(Written request): Copy everything in the listing below word for word, apart from any images.

(Data excerpt):
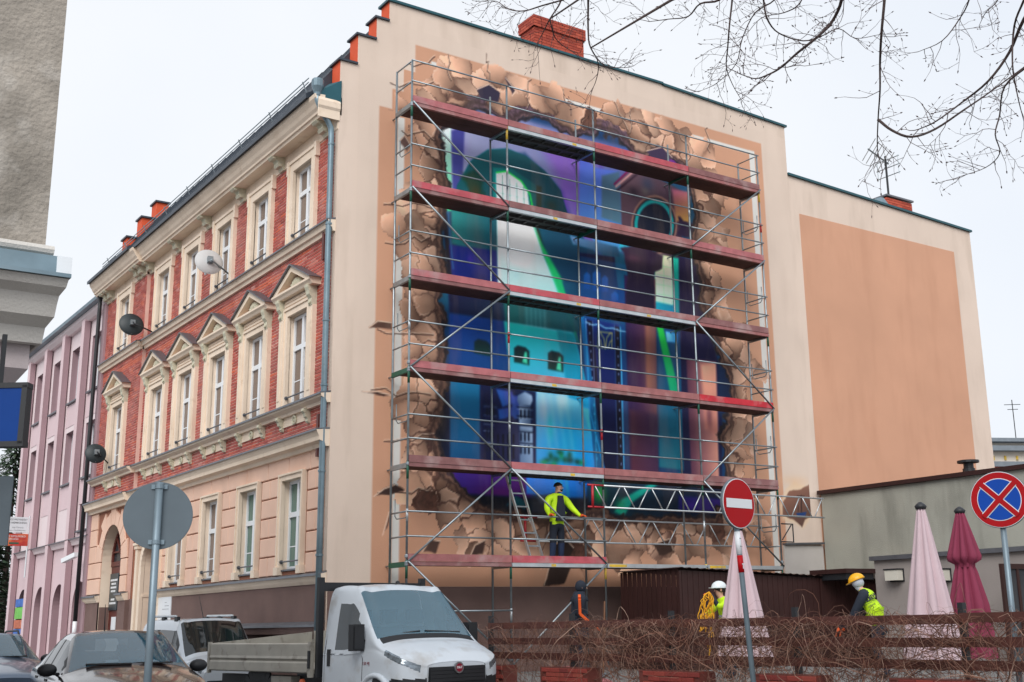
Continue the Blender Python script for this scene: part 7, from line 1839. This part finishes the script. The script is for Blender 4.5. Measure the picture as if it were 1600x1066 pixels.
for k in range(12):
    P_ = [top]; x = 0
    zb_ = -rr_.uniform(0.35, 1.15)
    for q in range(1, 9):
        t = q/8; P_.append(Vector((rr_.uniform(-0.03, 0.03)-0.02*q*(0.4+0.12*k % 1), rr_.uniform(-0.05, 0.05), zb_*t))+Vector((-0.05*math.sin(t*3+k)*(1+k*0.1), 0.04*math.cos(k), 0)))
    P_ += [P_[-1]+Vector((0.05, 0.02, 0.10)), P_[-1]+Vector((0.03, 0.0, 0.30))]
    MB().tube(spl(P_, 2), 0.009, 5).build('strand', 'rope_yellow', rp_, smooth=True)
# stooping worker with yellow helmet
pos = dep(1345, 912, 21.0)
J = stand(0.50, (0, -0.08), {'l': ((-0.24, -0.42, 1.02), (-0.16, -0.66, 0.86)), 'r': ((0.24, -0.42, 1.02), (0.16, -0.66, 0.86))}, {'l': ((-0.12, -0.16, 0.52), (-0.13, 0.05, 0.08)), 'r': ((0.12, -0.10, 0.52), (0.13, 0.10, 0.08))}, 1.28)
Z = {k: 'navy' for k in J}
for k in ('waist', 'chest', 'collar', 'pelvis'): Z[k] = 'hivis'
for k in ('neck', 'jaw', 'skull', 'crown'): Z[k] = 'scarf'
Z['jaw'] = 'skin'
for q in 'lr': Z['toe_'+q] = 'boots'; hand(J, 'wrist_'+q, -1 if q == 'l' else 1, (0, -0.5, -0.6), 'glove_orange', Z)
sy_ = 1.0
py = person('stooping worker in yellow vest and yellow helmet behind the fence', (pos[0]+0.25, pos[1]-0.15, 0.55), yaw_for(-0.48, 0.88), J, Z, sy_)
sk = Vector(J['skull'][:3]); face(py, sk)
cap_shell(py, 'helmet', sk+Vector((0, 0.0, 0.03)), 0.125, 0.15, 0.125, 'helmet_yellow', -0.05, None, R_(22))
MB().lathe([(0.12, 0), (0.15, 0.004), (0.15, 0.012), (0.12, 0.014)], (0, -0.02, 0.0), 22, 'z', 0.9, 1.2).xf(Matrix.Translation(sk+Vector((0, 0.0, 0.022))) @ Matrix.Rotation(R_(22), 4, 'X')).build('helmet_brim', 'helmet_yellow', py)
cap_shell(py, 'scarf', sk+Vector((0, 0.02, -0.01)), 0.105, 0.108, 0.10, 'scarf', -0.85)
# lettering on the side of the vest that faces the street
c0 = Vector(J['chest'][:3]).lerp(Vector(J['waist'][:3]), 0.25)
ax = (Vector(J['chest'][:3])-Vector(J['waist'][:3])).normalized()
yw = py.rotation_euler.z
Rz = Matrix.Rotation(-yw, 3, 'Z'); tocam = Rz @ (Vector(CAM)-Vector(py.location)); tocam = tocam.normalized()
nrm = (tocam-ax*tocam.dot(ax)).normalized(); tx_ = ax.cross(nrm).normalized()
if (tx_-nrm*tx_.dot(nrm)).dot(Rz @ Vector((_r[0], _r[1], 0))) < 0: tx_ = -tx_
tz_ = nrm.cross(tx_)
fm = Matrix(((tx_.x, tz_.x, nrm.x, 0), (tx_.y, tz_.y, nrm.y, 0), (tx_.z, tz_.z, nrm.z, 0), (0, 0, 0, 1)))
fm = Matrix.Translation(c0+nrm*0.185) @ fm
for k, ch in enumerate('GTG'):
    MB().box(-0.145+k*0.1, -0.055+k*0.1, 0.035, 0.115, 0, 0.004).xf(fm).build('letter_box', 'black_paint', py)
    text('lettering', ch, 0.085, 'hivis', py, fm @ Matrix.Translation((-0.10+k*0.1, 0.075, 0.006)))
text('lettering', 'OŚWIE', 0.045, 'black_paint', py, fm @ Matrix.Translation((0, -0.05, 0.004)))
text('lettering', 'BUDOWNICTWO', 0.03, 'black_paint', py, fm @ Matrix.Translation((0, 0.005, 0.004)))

(Written answer):
Continue the Blender Python script for this scene: part 7, from line 1839. This part finishes the script. The script is for Blender 4.5. Measure the picture as if it were 1600x1066 pixels.
for k in range(12):
    P_ = [top]; x = 0
    zb_ = -rr_.uniform(0.35, 1.15)
    for q in range(1, 9):
        t = q/8; P_.append(Vector((rr_.uniform(-0.03, 0.03)-0.02*q*(0.4+0.12*k % 1), rr_.uniform(-0.05, 0.05), zb_*t))+Vector((-0.05*math.sin(t*3+k)*(1+k*0.1), 0.04*math.cos(k), 0)))
    P_ += [P_[-1]+Vector((0.05, 0.02, 0.10)), P_[-1]+Vector((0.03, 0.0, 0.30))]
    MB().tube(spl(P_, 2), 0.009, 5).build('strand', 'rope_yellow', rp_, smooth=True)
# stooping worker with yellow helmet
pos = dep(1345, 912, 21.0)
J = stand(0.50, (0, -0.08), {'l': ((-0.24, -0.42, 1.02), (-0.16, -0.66, 0.86)), 'r': ((0.24, -0.42, 1.02), (0.16, -0.66, 0.86))}, {'l': ((-0.12, -0.16, 0.52), (-0.13, 0.05, 0.08)), 'r': ((0.12, -0.10, 0.52), (0.13, 0.10, 0.08))}, 1.28)
Z = {k: 'navy' for k in J}
for k in ('waist', 'chest', 'collar', 'pelvis'): Z[k] = 'hivis'
for k in ('neck', 'jaw', 'skull', 'crown'): Z[k] = 'scarf'
Z['jaw'] = 'skin'
for q in 'lr': Z['toe_'+q] = 'boots'; hand(J, 'wrist_'+q, -1 if q == 'l' else 1, (0, -0.5, -0.6), 'glove_orange', Z)
sy_ = 1.0
py = person('stooping worker in yellow vest and yellow helmet behind the fence', (pos[0]+0.25, pos[1]-0.15, 0.55), yaw_for(-0.48, 0.88), J, Z, sy_)
sk = Vector(J['skull'][:3]); face(py, sk)
cap_shell(py, 'helmet', sk+Vector((0, 0.0, 0.03)), 0.125, 0.15, 0.125, 'helmet_yellow', -0.05, None, R_(22))
MB().lathe([(0.12, 0), (0.15, 0.004), (0.15, 0.012), (0.12, 0.014)], (0, -0.02, 0.0), 22, 'z', 0.9, 1.2).xf(Matrix.Translation(sk+Vector((0, 0.0, 0.022))) @ Matrix.Rotation(R_(22), 4, 'X')).build('helmet_brim', 'helmet_yellow', py)
cap_shell(py, 'scarf', sk+Vector((0, 0.02, -0.01)), 0.105, 0.108, 0.10, 'scarf', -0.85)
# lettering on the side of the vest that faces the street
c0 = Vector(J['chest'][:3]).lerp(Vector(J['waist'][:3]), 0.25)
ax = (Vector(J['chest'][:3])-Vector(J['waist'][:3])).normalized()
yw = py.rotation_euler.z
Rz = Matrix.Rotation(-yw, 3, 'Z'); tocam = Rz @ (Vector(CAM)-Vector(py.location)); tocam = tocam.normalized()
nrm = (tocam-ax*tocam.dot(ax)).normalized(); tx_ = ax.cross(nrm).normalized()
if (tx_-nrm*tx_.dot(nrm)).dot(Rz @ Vector((_r[0], _r[1], 0))) < 0: tx_ = -tx_
tz_ = nrm.cross(tx_)
fm = Matrix(((tx_.x, tz_.x, nrm.x, 0), (tx_.y, tz_.y, nrm.y, 0), (tx_.z, tz_.z, nrm.z, 0), (0, 0, 0, 1)))
fm = Matrix.Translation(c0+nrm*0.185) @ fm
for k, ch in enumerate('GTG'):
    MB().box(-0.145+k*0.1, -0.055+k*0.1, 0.035, 0.115, 0, 0.004).xf(fm).build('letter_box', 'black_paint', py)
    text('lettering', ch, 0.085, 'hivis', py, fm @ Matrix.Translation((-0.10+k*0.1, 0.075, 0.006)))
text('lettering', 'OŚWIE', 0.045, 'black_paint', py, fm @ Matrix.Translation((0, -0.05, 0.004)))
text('lettering', 'BUDOWNICTWO', 0.03, 'black_paint', py, fm @ Matrix.Translation((0, 0.005, 0.004)))